***** Exercise material
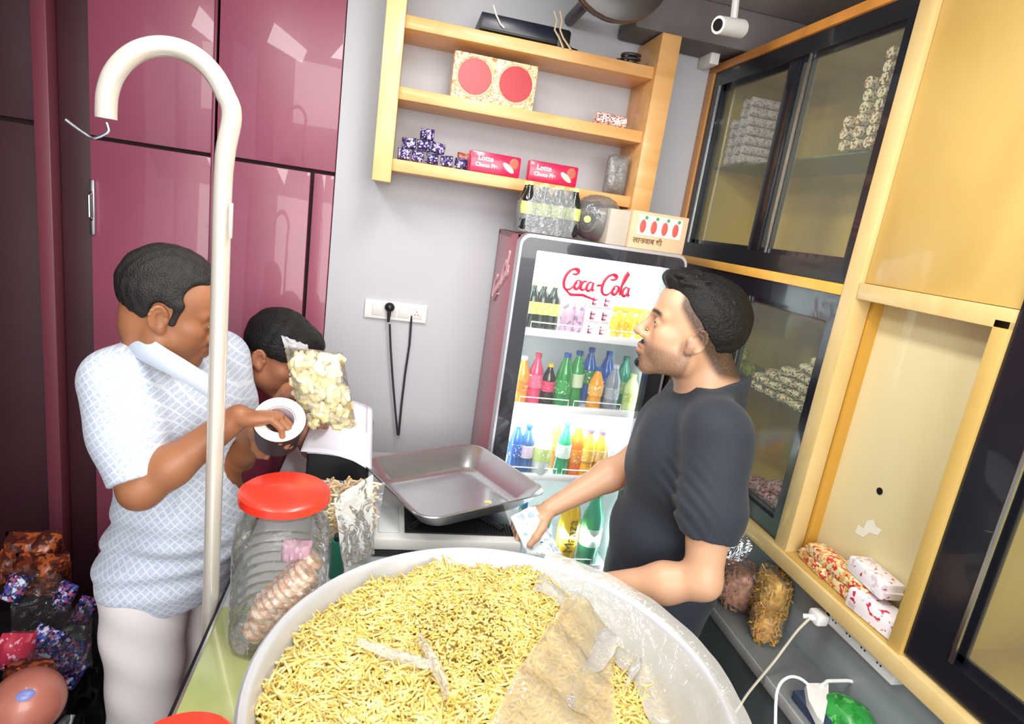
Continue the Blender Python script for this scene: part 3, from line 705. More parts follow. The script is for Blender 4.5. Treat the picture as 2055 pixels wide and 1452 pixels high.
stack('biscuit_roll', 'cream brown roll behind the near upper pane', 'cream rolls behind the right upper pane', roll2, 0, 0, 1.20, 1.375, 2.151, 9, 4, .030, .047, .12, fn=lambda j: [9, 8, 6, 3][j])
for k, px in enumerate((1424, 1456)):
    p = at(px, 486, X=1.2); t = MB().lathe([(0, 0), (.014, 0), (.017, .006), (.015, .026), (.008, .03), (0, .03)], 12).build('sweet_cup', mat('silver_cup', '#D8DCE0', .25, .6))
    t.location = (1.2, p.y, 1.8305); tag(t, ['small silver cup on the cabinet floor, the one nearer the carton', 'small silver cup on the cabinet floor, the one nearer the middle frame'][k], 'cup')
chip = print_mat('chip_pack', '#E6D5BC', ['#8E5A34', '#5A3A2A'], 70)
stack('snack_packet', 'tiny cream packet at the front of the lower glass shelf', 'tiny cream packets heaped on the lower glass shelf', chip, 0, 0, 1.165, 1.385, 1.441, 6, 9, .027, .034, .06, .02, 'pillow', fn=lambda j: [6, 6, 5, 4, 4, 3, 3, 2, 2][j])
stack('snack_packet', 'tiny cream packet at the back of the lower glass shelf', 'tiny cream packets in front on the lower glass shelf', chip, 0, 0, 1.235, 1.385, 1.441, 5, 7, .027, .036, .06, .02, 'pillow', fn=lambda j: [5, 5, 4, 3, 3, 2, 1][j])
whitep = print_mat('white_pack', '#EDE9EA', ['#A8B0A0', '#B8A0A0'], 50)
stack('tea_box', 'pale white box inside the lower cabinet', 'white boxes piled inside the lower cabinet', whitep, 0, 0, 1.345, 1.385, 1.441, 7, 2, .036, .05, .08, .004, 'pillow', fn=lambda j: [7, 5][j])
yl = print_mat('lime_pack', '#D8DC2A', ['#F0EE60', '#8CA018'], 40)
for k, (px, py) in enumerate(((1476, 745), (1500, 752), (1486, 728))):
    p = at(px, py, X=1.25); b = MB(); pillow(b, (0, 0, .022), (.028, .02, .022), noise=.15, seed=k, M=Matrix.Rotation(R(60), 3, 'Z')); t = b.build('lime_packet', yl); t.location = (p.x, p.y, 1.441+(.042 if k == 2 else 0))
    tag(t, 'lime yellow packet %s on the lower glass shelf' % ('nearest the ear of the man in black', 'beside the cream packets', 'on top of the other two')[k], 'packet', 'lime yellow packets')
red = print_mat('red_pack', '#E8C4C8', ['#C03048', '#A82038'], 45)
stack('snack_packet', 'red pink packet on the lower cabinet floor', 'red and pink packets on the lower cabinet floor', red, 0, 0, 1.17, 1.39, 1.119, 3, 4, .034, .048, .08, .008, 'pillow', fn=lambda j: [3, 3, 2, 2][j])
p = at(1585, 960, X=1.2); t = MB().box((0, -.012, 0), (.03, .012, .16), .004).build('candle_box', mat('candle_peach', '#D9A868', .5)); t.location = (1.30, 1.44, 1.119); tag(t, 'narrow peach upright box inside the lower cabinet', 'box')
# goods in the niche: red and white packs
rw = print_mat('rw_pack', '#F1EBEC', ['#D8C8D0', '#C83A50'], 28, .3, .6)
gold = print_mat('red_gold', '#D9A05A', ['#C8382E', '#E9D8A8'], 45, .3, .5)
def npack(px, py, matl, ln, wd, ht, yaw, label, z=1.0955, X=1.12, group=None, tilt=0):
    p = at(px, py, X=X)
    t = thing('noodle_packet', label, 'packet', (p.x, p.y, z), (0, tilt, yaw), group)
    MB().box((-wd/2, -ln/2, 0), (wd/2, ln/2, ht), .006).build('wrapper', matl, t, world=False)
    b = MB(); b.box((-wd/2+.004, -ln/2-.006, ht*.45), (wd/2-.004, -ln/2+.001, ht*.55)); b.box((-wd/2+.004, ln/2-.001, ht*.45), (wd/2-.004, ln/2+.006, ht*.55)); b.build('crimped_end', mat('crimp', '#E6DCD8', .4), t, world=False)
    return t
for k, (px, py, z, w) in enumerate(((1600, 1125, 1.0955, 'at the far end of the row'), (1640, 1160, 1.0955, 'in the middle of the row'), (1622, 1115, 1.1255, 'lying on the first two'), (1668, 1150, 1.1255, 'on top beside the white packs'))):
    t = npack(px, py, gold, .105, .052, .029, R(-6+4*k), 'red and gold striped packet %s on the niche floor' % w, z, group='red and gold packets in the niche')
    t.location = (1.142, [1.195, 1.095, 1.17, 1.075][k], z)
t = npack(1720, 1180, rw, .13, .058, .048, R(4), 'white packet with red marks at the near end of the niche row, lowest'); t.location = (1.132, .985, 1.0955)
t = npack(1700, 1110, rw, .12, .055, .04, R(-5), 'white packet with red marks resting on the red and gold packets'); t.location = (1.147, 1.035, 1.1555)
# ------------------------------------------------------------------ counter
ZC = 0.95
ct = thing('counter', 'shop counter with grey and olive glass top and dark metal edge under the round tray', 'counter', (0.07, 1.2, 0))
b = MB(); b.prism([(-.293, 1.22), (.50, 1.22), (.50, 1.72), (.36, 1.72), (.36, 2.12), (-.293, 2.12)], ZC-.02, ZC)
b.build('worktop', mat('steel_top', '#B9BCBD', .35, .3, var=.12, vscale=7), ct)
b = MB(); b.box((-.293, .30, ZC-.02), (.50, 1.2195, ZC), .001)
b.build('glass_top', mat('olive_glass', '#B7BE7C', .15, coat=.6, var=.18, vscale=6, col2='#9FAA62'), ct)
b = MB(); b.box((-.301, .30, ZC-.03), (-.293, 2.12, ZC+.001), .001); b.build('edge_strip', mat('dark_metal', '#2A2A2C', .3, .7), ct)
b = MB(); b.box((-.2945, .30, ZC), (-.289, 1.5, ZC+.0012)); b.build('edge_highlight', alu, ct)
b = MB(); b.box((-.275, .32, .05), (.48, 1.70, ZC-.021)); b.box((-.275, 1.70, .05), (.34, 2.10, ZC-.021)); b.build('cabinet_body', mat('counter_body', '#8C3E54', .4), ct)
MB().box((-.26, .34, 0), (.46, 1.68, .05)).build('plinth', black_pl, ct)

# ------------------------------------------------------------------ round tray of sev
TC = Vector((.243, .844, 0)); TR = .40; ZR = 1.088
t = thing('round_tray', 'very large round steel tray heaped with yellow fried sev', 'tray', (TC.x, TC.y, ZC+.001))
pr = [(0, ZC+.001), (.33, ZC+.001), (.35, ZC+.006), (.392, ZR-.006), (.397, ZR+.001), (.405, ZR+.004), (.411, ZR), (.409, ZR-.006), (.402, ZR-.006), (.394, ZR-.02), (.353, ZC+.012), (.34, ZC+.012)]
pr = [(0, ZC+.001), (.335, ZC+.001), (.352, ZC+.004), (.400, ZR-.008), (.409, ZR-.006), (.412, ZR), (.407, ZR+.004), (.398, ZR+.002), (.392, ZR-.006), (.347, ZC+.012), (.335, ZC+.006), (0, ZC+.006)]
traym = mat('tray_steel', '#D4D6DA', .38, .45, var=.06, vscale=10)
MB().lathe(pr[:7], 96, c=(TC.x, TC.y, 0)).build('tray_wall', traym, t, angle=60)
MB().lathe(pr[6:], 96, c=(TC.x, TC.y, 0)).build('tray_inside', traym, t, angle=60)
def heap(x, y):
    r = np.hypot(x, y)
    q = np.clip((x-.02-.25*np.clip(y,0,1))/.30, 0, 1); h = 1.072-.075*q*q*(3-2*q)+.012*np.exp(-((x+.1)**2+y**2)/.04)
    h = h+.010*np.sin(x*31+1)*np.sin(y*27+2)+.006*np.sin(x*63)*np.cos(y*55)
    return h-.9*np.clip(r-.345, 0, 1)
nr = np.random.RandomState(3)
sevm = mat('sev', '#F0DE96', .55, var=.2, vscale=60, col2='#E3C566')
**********
***** Exercise material
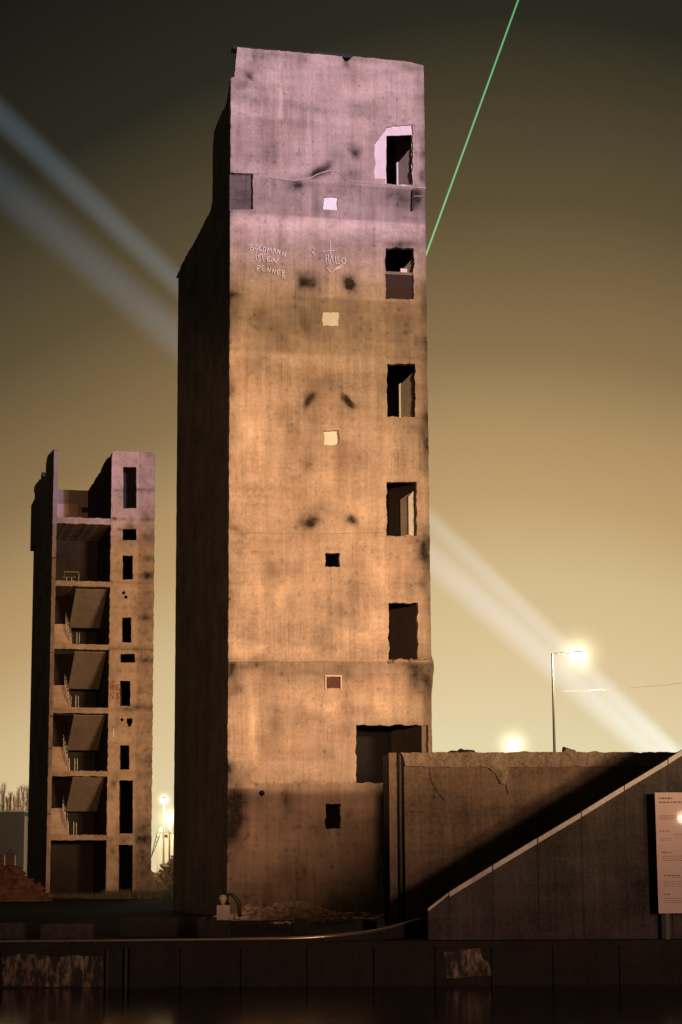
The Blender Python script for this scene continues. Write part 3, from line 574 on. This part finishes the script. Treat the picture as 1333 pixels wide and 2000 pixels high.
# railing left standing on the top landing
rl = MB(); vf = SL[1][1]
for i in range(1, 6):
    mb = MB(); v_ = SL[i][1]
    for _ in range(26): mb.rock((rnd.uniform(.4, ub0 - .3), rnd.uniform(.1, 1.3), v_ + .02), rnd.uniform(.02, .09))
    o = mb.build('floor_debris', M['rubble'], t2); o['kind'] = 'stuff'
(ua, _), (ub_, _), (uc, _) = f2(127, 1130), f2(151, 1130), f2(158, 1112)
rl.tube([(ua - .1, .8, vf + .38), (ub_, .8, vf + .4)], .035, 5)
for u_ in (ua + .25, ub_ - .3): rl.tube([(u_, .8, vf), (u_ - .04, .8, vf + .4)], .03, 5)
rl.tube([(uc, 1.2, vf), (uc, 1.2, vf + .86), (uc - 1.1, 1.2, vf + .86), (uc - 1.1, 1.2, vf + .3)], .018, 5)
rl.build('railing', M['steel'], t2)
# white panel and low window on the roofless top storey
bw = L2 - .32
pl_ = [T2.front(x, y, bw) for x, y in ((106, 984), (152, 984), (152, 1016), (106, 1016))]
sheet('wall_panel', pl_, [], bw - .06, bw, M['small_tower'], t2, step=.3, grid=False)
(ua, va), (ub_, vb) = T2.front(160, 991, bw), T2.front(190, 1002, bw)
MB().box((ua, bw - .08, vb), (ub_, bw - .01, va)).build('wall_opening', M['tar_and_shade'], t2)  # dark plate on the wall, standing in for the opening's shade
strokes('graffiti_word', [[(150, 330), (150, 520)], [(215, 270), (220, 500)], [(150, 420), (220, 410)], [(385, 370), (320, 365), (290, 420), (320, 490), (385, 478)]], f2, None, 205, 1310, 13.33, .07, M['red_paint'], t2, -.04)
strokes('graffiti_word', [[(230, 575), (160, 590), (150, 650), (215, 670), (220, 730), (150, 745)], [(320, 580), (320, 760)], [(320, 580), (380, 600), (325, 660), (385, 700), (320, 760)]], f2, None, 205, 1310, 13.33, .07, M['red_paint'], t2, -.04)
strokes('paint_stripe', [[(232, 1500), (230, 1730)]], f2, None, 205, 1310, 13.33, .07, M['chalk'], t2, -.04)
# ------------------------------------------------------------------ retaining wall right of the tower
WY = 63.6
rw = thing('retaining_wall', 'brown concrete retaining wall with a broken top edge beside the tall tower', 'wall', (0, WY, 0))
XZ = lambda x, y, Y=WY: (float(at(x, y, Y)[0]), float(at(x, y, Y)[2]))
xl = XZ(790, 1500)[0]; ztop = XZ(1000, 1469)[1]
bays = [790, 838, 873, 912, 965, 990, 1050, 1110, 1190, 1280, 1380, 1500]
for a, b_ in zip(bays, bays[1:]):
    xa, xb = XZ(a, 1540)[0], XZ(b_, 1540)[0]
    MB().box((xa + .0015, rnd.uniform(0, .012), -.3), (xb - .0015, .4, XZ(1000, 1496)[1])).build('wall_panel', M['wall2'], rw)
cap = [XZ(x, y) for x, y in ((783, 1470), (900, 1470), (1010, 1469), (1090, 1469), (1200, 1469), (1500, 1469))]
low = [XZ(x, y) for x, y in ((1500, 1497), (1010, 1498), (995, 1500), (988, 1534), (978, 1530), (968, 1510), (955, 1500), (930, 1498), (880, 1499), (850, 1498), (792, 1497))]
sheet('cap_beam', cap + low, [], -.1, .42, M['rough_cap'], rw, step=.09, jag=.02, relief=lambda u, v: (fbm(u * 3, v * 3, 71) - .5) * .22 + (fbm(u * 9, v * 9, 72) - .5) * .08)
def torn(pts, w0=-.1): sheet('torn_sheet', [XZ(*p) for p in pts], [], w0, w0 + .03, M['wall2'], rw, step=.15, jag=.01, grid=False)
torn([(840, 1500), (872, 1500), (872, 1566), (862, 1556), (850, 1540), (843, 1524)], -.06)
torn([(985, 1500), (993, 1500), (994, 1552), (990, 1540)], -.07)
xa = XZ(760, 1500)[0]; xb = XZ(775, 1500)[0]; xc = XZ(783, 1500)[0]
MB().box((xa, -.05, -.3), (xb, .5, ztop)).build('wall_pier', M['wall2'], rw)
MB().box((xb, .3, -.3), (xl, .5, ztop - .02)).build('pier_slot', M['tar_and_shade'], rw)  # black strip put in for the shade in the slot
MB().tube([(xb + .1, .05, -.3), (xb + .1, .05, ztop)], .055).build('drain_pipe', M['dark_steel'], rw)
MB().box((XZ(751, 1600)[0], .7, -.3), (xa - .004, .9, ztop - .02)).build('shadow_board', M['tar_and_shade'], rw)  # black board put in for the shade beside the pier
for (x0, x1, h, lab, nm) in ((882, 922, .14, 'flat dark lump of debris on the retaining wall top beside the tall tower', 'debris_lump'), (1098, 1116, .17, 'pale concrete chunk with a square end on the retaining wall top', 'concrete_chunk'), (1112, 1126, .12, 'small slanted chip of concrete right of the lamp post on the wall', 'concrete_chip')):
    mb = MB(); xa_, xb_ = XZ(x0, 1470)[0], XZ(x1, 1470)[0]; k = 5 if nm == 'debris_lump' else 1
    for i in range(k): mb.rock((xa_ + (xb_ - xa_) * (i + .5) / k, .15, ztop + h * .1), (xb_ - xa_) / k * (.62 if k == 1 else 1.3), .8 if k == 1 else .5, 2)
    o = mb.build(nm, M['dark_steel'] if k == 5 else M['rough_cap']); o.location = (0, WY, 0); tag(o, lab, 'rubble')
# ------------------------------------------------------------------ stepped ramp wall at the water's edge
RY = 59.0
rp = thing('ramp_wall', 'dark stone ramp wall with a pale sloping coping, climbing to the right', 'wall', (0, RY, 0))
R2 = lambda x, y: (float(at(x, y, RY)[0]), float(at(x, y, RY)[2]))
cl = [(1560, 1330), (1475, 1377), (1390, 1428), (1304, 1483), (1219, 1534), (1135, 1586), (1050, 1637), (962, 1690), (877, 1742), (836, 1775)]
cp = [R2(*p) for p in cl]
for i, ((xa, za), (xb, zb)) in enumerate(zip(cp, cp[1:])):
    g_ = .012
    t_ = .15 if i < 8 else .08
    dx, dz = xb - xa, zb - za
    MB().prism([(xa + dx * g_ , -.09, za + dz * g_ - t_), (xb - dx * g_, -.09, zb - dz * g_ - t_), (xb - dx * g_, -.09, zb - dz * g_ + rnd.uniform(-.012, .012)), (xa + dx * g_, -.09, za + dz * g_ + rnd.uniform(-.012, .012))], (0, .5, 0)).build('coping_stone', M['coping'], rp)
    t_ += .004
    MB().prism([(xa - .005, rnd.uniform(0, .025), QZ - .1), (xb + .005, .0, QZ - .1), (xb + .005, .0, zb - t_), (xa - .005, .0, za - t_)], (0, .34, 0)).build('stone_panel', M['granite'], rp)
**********
* [Problem description]: All lines that include "Blender" are to be gathered and copied.

* [Completed exercise]:
Continue the Blender Python script for this scene: part 3, from line 705. More parts follow. The script is for Blender 4.5. Treat the picture as 2055 pixels wide and 1452 pixels high.
The Blender Python script for this scene continues. Write part 3, from line 574 on. This part finishes the script. Treat the picture as 1333 pixels wide and 2000 pixels high.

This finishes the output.